Nació en Caná de Galilea, cerca de Nazaret. Hijo de Alfeo y su madre era María, prima de la Virgen; por tanto, este Santiago era pariente del Señor.

Solo aparece enumerado en las listas de los Apóstoles sin que intervenga en los textos evangélicos ninguna vez.

Fue la cabeza de la Iglesia de Jerusalén porque Pablo refiere que le visitó la primera vez que fue a Jerusalén después de su conversión; y, cuando Pedro fue liberado por el ángel de su prisión, y fue a la casa de Juan Marcos, dejó el encargo de que le comunicasen a Santiago su libertad; intervino en el concilio de Jerusalén, abogando por la unidad entre los cristianos provenientes de los judíos y los que venían del paganismo, y sugiriendo se les impusiera a estos últimos unas mínimas pautas de conducta que facilitasen la convivencia entre los hermanos.

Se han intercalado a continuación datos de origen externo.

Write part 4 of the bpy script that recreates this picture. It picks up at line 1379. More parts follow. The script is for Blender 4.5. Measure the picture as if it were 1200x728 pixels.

Se le conoce como un hombre con profundo amor a Jesucristo, que siempre manifestó gran respeto por aquellos que observaban la Ley, eran asiduos al Templo para la oración, y veneraban a Moisés. Eusebio recoge de Hegesipo la afirmación de que tanto los judíos contemporáneos de Santiago como los cristianos le llaman «el Justo», por ver en él a un hombre austero, sin mancha y con callos en las rodillas de tanto adorar.

Una de las cartas canónicas es suya. Está dirigida a los cristianos de la dispersión, es decir, a los que están diseminados por todas las provincias. Más que un tratado orgánico, son sentencias y consejos que animan a llevar la vida cristiana. Habla de la paciencia en las pruebas y tribulaciones, expresa con claridad la relación que debe darse entre la fe y las obras, el uso de la lengua, y severísimas advertencias a los ricos con respecto al uso de sus bienes. En la misma carta se leen unas líneas que son la promulgación del Sacramento de la Unción de Enfermos, según la sanción tridentina.

Josefo afirma que el Sumo Sacerdote Anás II lo mandó matar por lapidación, después de haberlo tirado desde lo alto de las murallas del templo, y murió, repitiendo la historia, ¡rezando por sus verdugos!

El hecho de que estén unidas sus fiestas se debe a una simple decisión de la Iglesia.